Let $X_i$ ∼ Bernoulli(p) iid, i = 1, . . . , 100. Give an approximation for the smallest interval that will contain $(\sum{X_i)^2}$ with 68 percent probability.
I know that 68% of the data should live within 1 standard deviation $\sigma$ away from the mean, but I don't know how to apply that to $(\sum{X_i)^2}$.
Also, I'm not quite sure what kind of values the interval could even take on. I was thinking that $\sum{X_i}$ could take on values 0, 1, 2, ..., 100, so $(\sum{X_i)^2}$ could take on values 0, $1^2$, $2^2$, $3^2$, ..., $100^2$. Is this line of thinking correct?
The sum of Bernoulli is Binomial, which can be approximated by a Gaussian.
If we were dealing with truly continuous distribution, then the square of a Gaussian with non-unity variance is non-central Chi-square scaled by the variance.
However, as you were already contemplating, to find the bound "in probability" the square of a discrete distribution ($1^2,2^2,\ldots,n^2$), it suffices to bound the original discrete distribution ($1 \sim n$).
Denote $Y \equiv \sum_{i = 1}^n X_i$, then the probability mass function is $$ \Pr\{ Y = k\} = \frac{ n! }{k! \, (n-k)!} p^k (1-p)^{n-k}$$ which can be approximated by $\mathcal{N}(\mu, \sigma)$ where $\mu = np$ and the variance is $\sigma^2 = np(1-p)$.
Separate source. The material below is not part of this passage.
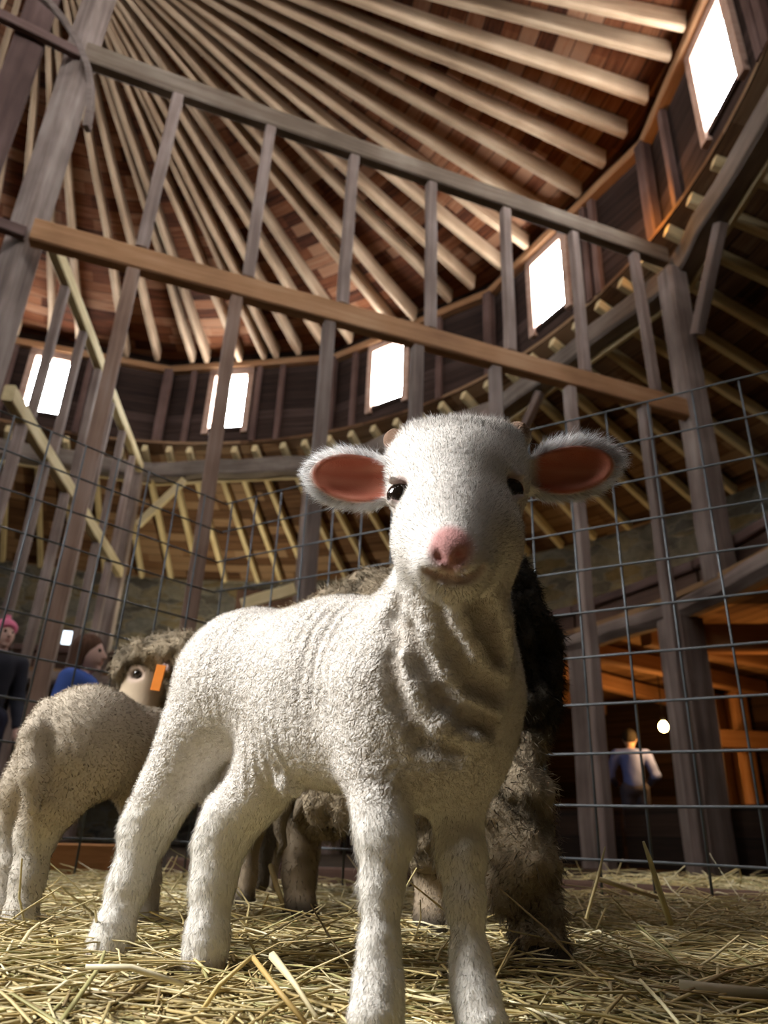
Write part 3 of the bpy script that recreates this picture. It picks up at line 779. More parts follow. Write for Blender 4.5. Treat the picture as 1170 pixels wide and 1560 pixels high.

The smallest bound for a Gaussian is the symmetric interval centered at the mean. You need a large interval to bound the same amount of probability mass centered somewhere along the tail. The desired 68% is usually understood (in introductory courses) as one standard deviation: $\mu \pm \sigma$. $$np - \sqrt{np(1-p)} \leq \sum_{i = 1}^n X_i \leq np + \sqrt{np(1-p)} \qquad \text{with $\approx 68\%$ probability}\\ \text{or} \qquad n^2p^2 + np(1-p) -2np\sqrt{np(1-p)} \leq \left( \sum_{i = 1}^n X_i \right)^2 \leq n^2p^2 + np(1-p) \mathbf{{}+{}} 2np\sqrt{np(1-p)} \\ $$ Next you can factor the common $np$ to make it slightly shorter, or plugin the numbers $n=100$ and whatever $p$ is.